Tina SATTER – USA 2023 1h22mn VOSTF – avec Sydney Sweeney, Josh Hamilton, Marchant Davis, Benny Elledge… Scénario de Tina Satter et James Paul Dallas.
Du 13/09/23 au 03/10/23
Comment filmer un lanceur ou une lanceuse d’alerte ? Edward Snowden, le plus célèbre d’entre eux, a eu droit à deux longs métrages : Citizenfour (2015), un portrait documentaire dans lequel il apparaissait lui-même et bien sûr Snowden d’Olivier Stone (2016), biopic formellement plus classique et d’une implacable efficacité, dans la grande tradition hollywoodienne. Avec Reality, Tina Satter emprunte une troisième voie singulière qui prend le meilleur des deux genres. La force et les propos des enjeux politiques du film sont portés par un scénario d’une précision d’horloger. Quant à l’impact émotionnel du film, il s’incarne dans une mise en scène oppressante, savamment orchestrée pour rendre palpable la sensation d’un piège qui se referme. « Brillant » est l’adjectif qui nous vient immédiatement à l’esprit, « terrifiant » le suit de près.
- Augusta, État de Georgie. Le soleil tape fort. Reality Winner, une jeune femme de 25 ans, rentre chez elle. Deux agents du FBI l’attendent, sourire aux lèvres. Ils sont polis, précautionneux, presque sympathiques. Pourtant, les agents Justin C. Garrick et R. Wallace Taylor sont bien là pour la cuisiner.
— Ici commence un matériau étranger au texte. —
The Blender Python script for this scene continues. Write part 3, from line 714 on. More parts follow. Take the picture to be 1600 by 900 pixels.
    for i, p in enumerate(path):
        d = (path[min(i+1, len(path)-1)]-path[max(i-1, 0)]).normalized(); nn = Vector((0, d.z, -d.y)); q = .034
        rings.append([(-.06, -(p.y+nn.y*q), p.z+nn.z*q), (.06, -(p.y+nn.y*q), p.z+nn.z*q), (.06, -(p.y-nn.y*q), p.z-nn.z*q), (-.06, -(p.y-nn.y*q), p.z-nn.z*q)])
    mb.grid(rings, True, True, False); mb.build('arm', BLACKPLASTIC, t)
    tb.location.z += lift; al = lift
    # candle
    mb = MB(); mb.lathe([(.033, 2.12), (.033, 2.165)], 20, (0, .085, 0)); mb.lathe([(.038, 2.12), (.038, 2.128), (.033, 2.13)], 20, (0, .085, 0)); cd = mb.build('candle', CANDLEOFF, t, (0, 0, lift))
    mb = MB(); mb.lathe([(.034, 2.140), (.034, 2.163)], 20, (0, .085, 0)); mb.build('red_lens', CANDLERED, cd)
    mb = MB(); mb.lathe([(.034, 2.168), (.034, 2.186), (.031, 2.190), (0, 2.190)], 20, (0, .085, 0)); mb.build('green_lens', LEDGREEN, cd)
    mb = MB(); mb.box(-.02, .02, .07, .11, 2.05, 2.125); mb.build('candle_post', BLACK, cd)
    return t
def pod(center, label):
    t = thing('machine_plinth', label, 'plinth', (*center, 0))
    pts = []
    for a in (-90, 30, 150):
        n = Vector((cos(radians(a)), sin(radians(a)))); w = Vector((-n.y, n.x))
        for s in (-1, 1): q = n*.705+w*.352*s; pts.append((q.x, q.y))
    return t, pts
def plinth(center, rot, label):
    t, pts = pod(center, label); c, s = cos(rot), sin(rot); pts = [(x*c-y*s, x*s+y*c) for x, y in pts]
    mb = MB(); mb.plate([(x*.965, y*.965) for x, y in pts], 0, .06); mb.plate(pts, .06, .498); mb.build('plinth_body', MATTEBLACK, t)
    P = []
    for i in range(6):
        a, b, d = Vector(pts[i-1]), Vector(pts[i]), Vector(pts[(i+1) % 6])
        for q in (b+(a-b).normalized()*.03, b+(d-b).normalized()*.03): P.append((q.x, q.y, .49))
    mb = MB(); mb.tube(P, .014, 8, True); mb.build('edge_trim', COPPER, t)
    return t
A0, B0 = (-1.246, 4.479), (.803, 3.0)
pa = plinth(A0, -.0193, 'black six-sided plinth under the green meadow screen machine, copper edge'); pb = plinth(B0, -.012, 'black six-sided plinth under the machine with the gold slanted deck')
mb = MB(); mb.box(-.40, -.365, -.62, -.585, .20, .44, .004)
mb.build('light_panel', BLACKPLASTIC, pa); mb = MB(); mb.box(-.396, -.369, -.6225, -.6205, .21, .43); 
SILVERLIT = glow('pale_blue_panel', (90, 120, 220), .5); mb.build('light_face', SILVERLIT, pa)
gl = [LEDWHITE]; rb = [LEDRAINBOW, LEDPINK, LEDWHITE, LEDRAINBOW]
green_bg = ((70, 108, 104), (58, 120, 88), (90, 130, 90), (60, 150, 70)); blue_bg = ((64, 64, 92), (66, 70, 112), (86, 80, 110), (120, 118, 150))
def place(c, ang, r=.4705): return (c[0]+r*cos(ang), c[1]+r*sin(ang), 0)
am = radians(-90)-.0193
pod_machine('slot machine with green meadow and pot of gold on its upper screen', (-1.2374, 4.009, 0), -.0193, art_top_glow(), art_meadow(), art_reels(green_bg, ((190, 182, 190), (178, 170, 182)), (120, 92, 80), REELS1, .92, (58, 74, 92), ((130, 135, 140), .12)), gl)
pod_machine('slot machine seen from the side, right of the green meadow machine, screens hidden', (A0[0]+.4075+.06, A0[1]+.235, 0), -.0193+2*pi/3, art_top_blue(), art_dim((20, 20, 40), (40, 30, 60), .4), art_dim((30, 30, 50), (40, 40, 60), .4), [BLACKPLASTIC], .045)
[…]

Vétérane de l’US Air Force et employée par la NSA (National Security Agency), Reality est soupçonnée d’avoir violé le fameux « Espionage Act » en faisant fuiter un document classifié, révélant une tentative de piratage russe du système de vote électronique lors de l’élection qui vient de porter Donald Trump à la présidence des États-Unis, un an plus tôt.
Dans un huis-clos oppressant, Reality se base sur l’utilisation mot pour mot, dans sa quasi-intégralité, de la retranscription des échanges entre les enquêteurs et la jeune femme. Partant d’un badinage rassurant sur les animaux domestiques de Reality et les courses qu’elle doit mettre au frigo, les deux agents se rapprochent en cercles concentriques, digressant sur des broutilles pour mieux avancer d’un pas menaçant vers le cœur du sujet. Il y a quelque chose de pervers dans cette manière de mener l’interrogatoire, avec une pression psychologique d’autant plus intense qu’elle avance sournoisement, façon supplice du goutte-à-goutte. Et sous leurs airs de benêts ignares aux sourires forcés, paraissant ridicules face au pedigree de la jeune femme, brillante linguiste, cryptologue, professeur de yoga, les hommes du FBI font preuve d’une habileté machiavélique pour la mettre face à la réalité. Car il si elle tente tout d’abord de masquer sa peur pour ne pas être confondue, au fur et à mesure que la lumière du jour décline, Reality se rapproche irrémédiablement du moment où elle ne pourra plus tenir…
Mais de quelle réalité s’agit-il ? Celle de Fox News, chaîne d’information qui se déverse en continu dans les bureaux de la NSA où travaille Reality ? Celle d’une jeune femme qui dit avoir agi pour le « bien de son pays » ? Ou celle d’un gouvernement misogyne qui ne jure qu’à grands coups de « fake news » ?
Avec le soutien d’une bande-son atmosphérique et de quelques effets « lynchiens » (qu’on ne vous dévoilera pas), la réalisatrice a pensé son film comme un espace mental aussi oppressant qu’un thriller, celui dans lequel va tomber, presque malgré elle, cette citoyenne américaine patriote au parcours exemplaire que rien ne prédisposait à une telle destinée. Condamnée à une très lourde peine de 5 ans et 3 mois de prison, Reality Winner a été libérée en juin 2021.